begin Given information

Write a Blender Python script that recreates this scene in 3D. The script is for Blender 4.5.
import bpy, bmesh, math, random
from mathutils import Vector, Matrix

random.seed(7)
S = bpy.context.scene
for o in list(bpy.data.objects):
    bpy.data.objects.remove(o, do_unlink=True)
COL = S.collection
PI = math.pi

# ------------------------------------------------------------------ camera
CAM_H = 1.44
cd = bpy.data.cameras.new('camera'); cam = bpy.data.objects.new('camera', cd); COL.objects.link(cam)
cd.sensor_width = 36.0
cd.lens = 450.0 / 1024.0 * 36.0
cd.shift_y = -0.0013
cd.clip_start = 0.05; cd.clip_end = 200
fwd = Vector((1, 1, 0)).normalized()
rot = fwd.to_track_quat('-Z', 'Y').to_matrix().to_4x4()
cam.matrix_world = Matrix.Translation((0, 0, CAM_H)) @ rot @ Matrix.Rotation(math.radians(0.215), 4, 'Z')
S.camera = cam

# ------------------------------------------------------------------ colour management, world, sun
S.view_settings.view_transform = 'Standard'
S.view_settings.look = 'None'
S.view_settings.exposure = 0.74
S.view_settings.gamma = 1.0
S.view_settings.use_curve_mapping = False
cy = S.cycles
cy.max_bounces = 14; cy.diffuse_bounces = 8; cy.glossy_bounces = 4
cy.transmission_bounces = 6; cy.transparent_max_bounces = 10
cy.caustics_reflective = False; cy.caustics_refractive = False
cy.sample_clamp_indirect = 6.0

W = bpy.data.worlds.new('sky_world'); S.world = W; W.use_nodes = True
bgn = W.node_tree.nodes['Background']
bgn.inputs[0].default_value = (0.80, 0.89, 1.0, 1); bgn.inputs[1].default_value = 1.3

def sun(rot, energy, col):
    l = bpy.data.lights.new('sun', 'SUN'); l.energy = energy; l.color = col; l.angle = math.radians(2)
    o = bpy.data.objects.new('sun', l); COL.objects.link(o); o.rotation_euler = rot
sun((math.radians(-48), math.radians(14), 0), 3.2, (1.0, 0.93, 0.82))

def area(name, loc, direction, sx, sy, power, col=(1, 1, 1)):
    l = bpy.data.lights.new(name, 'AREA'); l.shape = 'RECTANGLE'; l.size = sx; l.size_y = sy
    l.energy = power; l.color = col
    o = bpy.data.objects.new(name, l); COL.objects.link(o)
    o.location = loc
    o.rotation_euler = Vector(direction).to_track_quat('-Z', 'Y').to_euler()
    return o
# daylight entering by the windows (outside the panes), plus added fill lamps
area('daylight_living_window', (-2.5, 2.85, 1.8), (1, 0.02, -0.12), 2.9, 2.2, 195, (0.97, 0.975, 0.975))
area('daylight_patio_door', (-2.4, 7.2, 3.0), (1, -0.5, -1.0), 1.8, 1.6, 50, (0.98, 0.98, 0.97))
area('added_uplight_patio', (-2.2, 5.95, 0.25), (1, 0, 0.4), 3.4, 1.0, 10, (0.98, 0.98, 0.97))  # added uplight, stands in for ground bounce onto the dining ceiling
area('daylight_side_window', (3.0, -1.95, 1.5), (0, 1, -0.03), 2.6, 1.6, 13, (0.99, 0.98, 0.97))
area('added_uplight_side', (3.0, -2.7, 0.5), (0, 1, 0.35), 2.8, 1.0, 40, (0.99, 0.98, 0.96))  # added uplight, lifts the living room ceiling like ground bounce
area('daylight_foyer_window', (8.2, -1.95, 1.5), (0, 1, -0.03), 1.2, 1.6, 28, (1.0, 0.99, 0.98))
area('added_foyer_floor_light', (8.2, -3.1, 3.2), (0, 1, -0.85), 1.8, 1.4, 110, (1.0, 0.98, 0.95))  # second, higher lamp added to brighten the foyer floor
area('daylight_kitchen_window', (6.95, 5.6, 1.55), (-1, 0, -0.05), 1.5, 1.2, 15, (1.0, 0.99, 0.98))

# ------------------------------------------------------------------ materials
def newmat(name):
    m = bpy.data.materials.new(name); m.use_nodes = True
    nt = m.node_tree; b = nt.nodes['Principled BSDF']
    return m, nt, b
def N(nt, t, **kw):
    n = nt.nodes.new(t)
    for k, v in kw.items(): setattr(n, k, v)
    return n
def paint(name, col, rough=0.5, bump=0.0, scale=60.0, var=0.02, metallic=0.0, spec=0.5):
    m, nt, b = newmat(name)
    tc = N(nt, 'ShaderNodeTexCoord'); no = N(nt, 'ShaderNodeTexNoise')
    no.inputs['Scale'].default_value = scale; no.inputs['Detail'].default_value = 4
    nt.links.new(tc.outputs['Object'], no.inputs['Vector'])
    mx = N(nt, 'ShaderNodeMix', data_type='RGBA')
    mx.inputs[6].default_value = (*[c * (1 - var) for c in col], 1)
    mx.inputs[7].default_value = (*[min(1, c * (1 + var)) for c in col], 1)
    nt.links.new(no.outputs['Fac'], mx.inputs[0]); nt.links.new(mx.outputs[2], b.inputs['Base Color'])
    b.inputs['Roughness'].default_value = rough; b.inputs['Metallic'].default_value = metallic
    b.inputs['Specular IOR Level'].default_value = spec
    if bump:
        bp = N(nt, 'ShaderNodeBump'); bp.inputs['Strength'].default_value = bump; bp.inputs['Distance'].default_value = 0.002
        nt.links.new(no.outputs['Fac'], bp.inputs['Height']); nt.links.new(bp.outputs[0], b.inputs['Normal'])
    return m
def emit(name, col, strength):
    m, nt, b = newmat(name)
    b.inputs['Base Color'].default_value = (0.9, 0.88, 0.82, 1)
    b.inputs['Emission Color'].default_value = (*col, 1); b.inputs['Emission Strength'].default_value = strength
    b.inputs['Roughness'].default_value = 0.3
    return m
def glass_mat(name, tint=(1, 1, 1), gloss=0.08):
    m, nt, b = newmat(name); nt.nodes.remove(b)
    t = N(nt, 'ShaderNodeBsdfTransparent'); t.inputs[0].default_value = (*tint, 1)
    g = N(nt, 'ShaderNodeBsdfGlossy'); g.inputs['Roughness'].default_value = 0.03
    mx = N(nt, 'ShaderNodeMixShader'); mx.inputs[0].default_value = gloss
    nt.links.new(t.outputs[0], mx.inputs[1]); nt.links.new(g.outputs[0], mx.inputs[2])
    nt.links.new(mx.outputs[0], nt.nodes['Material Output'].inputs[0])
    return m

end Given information

**Direction:** Each line of the listing should be echoed back exactly.

**Correct response:**
Write a Blender Python script that recreates this scene in 3D. The script is for Blender 4.5.
import bpy, bmesh, math, random
from mathutils import Vector, Matrix

random.seed(7)
S = bpy.context.scene
for o in list(bpy.data.objects):
    bpy.data.objects.remove(o, do_unlink=True)
COL = S.collection
PI = math.pi

# ------------------------------------------------------------------ camera
CAM_H = 1.44
cd = bpy.data.cameras.new('camera'); cam = bpy.data.objects.new('camera', cd); COL.objects.link(cam)
cd.sensor_width = 36.0
cd.lens = 450.0 / 1024.0 * 36.0
cd.shift_y = -0.0013
cd.clip_start = 0.05; cd.clip_end = 200
fwd = Vector((1, 1, 0)).normalized()
rot = fwd.to_track_quat('-Z', 'Y').to_matrix().to_4x4()
cam.matrix_world = Matrix.Translation((0, 0, CAM_H)) @ rot @ Matrix.Rotation(math.radians(0.215), 4, 'Z')
S.camera = cam

# ------------------------------------------------------------------ colour management, world, sun
S.view_settings.view_transform = 'Standard'
S.view_settings.look = 'None'
S.view_settings.exposure = 0.74
S.view_settings.gamma = 1.0
S.view_settings.use_curve_mapping = False
cy = S.cycles
cy.max_bounces = 14; cy.diffuse_bounces = 8; cy.glossy_bounces = 4
cy.transmission_bounces = 6; cy.transparent_max_bounces = 10
cy.caustics_reflective = False; cy.caustics_refractive = False
cy.sample_clamp_indirect = 6.0

W = bpy.data.worlds.new('sky_world'); S.world = W; W.use_nodes = True
bgn = W.node_tree.nodes['Background']
bgn.inputs[0].default_value = (0.80, 0.89, 1.0, 1); bgn.inputs[1].default_value = 1.3

def sun(rot, energy, col):
    l = bpy.data.lights.new('sun', 'SUN'); l.energy = energy; l.color = col; l.angle = math.radians(2)
    o = bpy.data.objects.new('sun', l); COL.objects.link(o); o.rotation_euler = rot
sun((math.radians(-48), math.radians(14), 0), 3.2, (1.0, 0.93, 0.82))

def area(name, loc, direction, sx, sy, power, col=(1, 1, 1)):
    l = bpy.data.lights.new(name, 'AREA'); l.shape = 'RECTANGLE'; l.size = sx; l.size_y = sy
    l.energy = power; l.color = col
    o = bpy.data.objects.new(name, l); COL.objects.link(o)
    o.location = loc
    o.rotation_euler = Vector(direction).to_track_quat('-Z', 'Y').to_euler()
    return o
# daylight entering by the windows (outside the panes), plus added fill lamps
area('daylight_living_window', (-2.5, 2.85, 1.8), (1, 0.02, -0.12), 2.9, 2.2, 195, (0.97, 0.975, 0.975))
area('daylight_patio_door', (-2.4, 7.2, 3.0), (1, -0.5, -1.0), 1.8, 1.6, 50, (0.98, 0.98, 0.97))
area('added_uplight_patio', (-2.2, 5.95, 0.25), (1, 0, 0.4), 3.4, 1.0, 10, (0.98, 0.98, 0.97))  # added uplight, stands in for ground bounce onto the dining ceiling
area('daylight_side_window', (3.0, -1.95, 1.5), (0, 1, -0.03), 2.6, 1.6, 13, (0.99, 0.98, 0.97))
area('added_uplight_side', (3.0, -2.7, 0.5), (0, 1, 0.35), 2.8, 1.0, 40, (0.99, 0.98, 0.96))  # added uplight, lifts the living room ceiling like ground bounce
area('daylight_foyer_window', (8.2, -1.95, 1.5), (0, 1, -0.03), 1.2, 1.6, 28, (1.0, 0.99, 0.98))
area('added_foyer_floor_light', (8.2, -3.1, 3.2), (0, 1, -0.85), 1.8, 1.4, 110, (1.0, 0.98, 0.95))  # second, higher lamp added to brighten the foyer floor
area('daylight_kitchen_window', (6.95, 5.6, 1.55), (-1, 0, -0.05), 1.5, 1.2, 15, (1.0, 0.99, 0.98))

# ------------------------------------------------------------------ materials
def newmat(name):
    m = bpy.data.materials.new(name); m.use_nodes = True
    nt = m.node_tree; b = nt.nodes['Principled BSDF']
    return m, nt, b
def N(nt, t, **kw):
    n = nt.nodes.new(t)
    for k, v in kw.items(): setattr(n, k, v)
    return n
def paint(name, col, rough=0.5, bump=0.0, scale=60.0, var=0.02, metallic=0.0, spec=0.5):
    m, nt, b = newmat(name)
    tc = N(nt, 'ShaderNodeTexCoord'); no = N(nt, 'ShaderNodeTexNoise')
    no.inputs['Scale'].default_value = scale; no.inputs['Detail'].default_value = 4
    nt.links.new(tc.outputs['Object'], no.inputs['Vector'])
    mx = N(nt, 'ShaderNodeMix', data_type='RGBA')
    mx.inputs[6].default_value = (*[c * (1 - var) for c in col], 1)
    mx.inputs[7].default_value = (*[min(1, c * (1 + var)) for c in col], 1)
    nt.links.new(no.outputs['Fac'], mx.inputs[0]); nt.links.new(mx.outputs[2], b.inputs['Base Color'])
    b.inputs['Roughness'].default_value = rough; b.inputs['Metallic'].default_value = metallic
    b.inputs['Specular IOR Level'].default_value = spec
    if bump:
        bp = N(nt, 'ShaderNodeBump'); bp.inputs['Strength'].default_value = bump; bp.inputs['Distance'].default_value = 0.002
        nt.links.new(no.outputs['Fac'], bp.inputs['Height']); nt.links.new(bp.outputs[0], b.inputs['Normal'])
    return m
def emit(name, col, strength):
    m, nt, b = newmat(name)
    b.inputs['Base Color'].default_value = (0.9, 0.88, 0.82, 1)
    b.inputs['Emission Color'].default_value = (*col, 1); b.inputs['Emission Strength'].default_value = strength
    b.inputs['Roughness'].default_value = 0.3
    return m
def glass_mat(name, tint=(1, 1, 1), gloss=0.08):
    m, nt, b = newmat(name); nt.nodes.remove(b)
    t = N(nt, 'ShaderNodeBsdfTransparent'); t.inputs[0].default_value = (*tint, 1)
    g = N(nt, 'ShaderNodeBsdfGlossy'); g.inputs['Roughness'].default_value = 0.03
    mx = N(nt, 'ShaderNodeMixShader'); mx.inputs[0].default_value = gloss
    nt.links.new(t.outputs[0], mx.inputs[1]); nt.links.new(g.outputs[0], mx.inputs[2])
    nt.links.new(mx.outputs[0], nt.nodes['Material Output'].inputs[0])
    return m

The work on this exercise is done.